No entanto, juridicamente falando, o confisco da poupança é impossível de ocorrer. Isto acontece porque em 2001 houve a aprovação da Emenda Constitucional 32. Ela proíbe o sequestro de bens, de poupança popular ou qualquer outro ativo financeiro dos brasileiros.
A redação dessa Emenda foi inserida na constituição federal no art.62, § 1º, II. Sendo assim, de acordo com o Código Penal Brasileiro, só podem ser confiscados os bens utilizados para a prática de crimes ou produtos de atividades ilegais.
Além disso, ainda que o governo quisesse modificar a Emenda para confiscar os investimentos, ela precisaria passar pela aprovação do Congresso.
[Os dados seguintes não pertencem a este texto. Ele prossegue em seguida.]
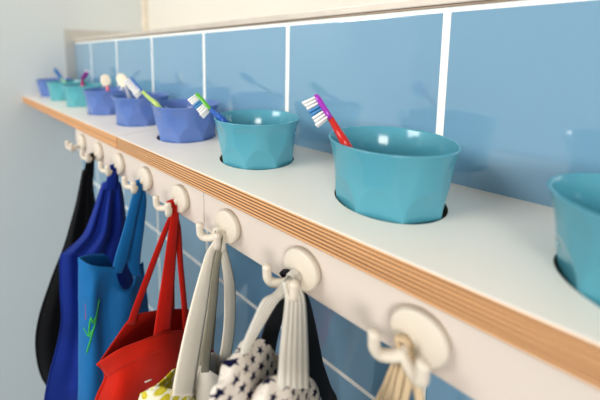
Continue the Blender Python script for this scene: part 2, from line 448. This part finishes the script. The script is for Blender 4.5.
# ------------------------------------------------------------------ toothbrushes
m_br = mat('white_bristles', srgb(240, 240, 238), .7, .2, .05, 300)
m_brb = mat('blue_bristles', srgb(90, 150, 200), .7, .2, .05, 300)
pl = lambda n, c: mat(n, c, .25, .5, .02, 20)
def brush(lab, k, P, Nk, Tp, bdir, mh, mhead, width=.0105, bl=.0105, band=None, rnd=False, mstripe=None):
    cx = cups_x[k]
    t = thing('toothbrush', lab, 'toothbrush', (cx, YC, -.036), 'toothbrushes in the cups')
    P, Nk, Tp = Vector(P), Vector(Nk), Vector(Tp)
    bot = Vector((cx, YC, -.0365)).lerp(Vector((P.x, P.y, -.0365)), -.25)
    mid = bot.lerp(P, .6)
    bm = bmesh.new(); tube(bm, [bot, mid, P, P.lerp(Nk, .6), Nk+(Tp-Nk)*.05], [.0042, .0042, .0036, .0028, .0024], 12)
    link('handle', bm, mh, t)
    ax = (Tp-Nk).normalized(); B = Vector(bdir); B = (B-ax*B.dot(ax)).normalized(); Sd = ax.cross(B)
    Lh = (Tp-Nk).length
    # head: rounded paddle
    bm = bmesh.new(); n = 28; th = .0042
    rings = []
    for h, sc in ((-th*.5, .78), (-th*.4, .93), (-th*.1, 1), (th*.35, 1), (th*.5, .92)):
        ring = []
        for i in range(n):
            a = 2*PI*i/n; c, s = math.cos(a), math.sin(a)
            ex = math.copysign(abs(c)**(1 if rnd else .6), c)*Lh*.52*sc; ey = math.copysign(abs(s)**(1 if rnd else .75), s)*width*.5*sc
            ring.append(bm.verts.new(Nk.lerp(Tp, .5)+ax*ex+Sd*ey+B*h))
        rings.append(ring)
    for a, b in zip(rings, rings[1:]):
        for i in range(n): bm.faces.new((a[i], a[(i+1) % n], b[(i+1) % n], b[i]))
    bm.faces.new(rings[0][::-1]); bm.faces.new(rings[-1]); link('brush_head', bm, mhead, t)
    # bristles: rows of tufts
    def tufts(sel, name, mm):
        bm = bmesh.new()
        for i in range(8):
            for j in range(4):
                if not sel(i, j): continue
                c = Nk.lerp(Tp, .1+.8*i/7)+Sd*((j-1.5)/3*width*.72)+B*th*.4
                lean = ax*((i-3.5)/3.5*.0012)
                hh = bl*(1.0 if i in (0, 7) else .93)
                tube(bm, [c, c+B*hh*.5+lean*.5, c+B*hh+lean], [.0009, .00105, .0012], 6, 2, cap=.3)
        if len(bm.verts): link(name, bm, mm, t)
        else: bm.free()
    tufts(lambda i, j: not (band and 3 <= i <= 4), 'bristles', m_br)
    if band: tufts(lambda i, j: 3 <= i <= 4, 'bristles', band)
    if mstripe:
        bm = bmesh.new(); o2 = B*-.0032
        tube(bm, [P+o2, P.lerp(Nk, .6)+o2*.8, Nk+o2*.7], [.0012, .0016, .0012], 8); link('handle_stripe', bm, mstripe, t)
def vd(P): return (P-CAM).normalized()
def left_of(P, Nk, Tp, s=1):
    ax = (Tp-Nk).normalized(); return ax.cross(vd(Nk))*-s
def image_brush(lab, k, rim, neck, tip, face, *a, dy=.0, zr=.046, **kw):
    P = atz(rim[0], rim[1], zr)
    # keep the handle inside the cup wall
    v = Vector((P.x-cups_x[k], P.y-YC)); L = v.length
    if L > .0412: v *= .0412/L
    P.x, P.y = cups_x[k]+v.x, YC+v.y
    Nk = aty(neck[0], neck[1], P.y+dy); Tp = aty(tip[0], tip[1], P.y+dy*1.5)
    d = left_of(P, Nk, Tp, face) if face in (1, -1) else (vd(Nk) if face == 'away' else -vd(Nk))
    brush(lab, k, P, Nk, Tp, d, *a, **kw)
image_brush('red handled toothbrush with purple head in the large sharp teal cup', 0, (342, 148), (331, 119), (316, 95), -1, pl('red_plastic', srgb(196, 44, 40)), pl('purple_plastic', srgb(160, 58, 178)), band=m_brb)
image_brush('blue handled toothbrush with green head in second teal cup', 1, (220, 121), (211, 110), (197, 94), -1, pl('blue_plastic', srgb(38, 92, 176)), pl('green_plastic', srgb(92, 172, 60)), band=m_brb)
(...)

O que daria tempo para as pessoas retirarem seus recursos das instituições financeiras.
Outro aspecto importante, é que qualquer político que viesse a tentar alguma medida parecida sofreria uma perda de capital político expressiva em um curto espaço de tempo. Culminando em um possível processo de impeachment.
Por último, vamos lembrar que o principal fator que motivou a elaboração da medida foi uma inflação descontrolada, na casa dos 80% ao mês. Coisa bastante fora dos padrões atuais, na casa dos 6% ao ano. Por estes motivos, seria extremamente improvável que qualquer governo tentasse com sucesso alguma medida deste tipo.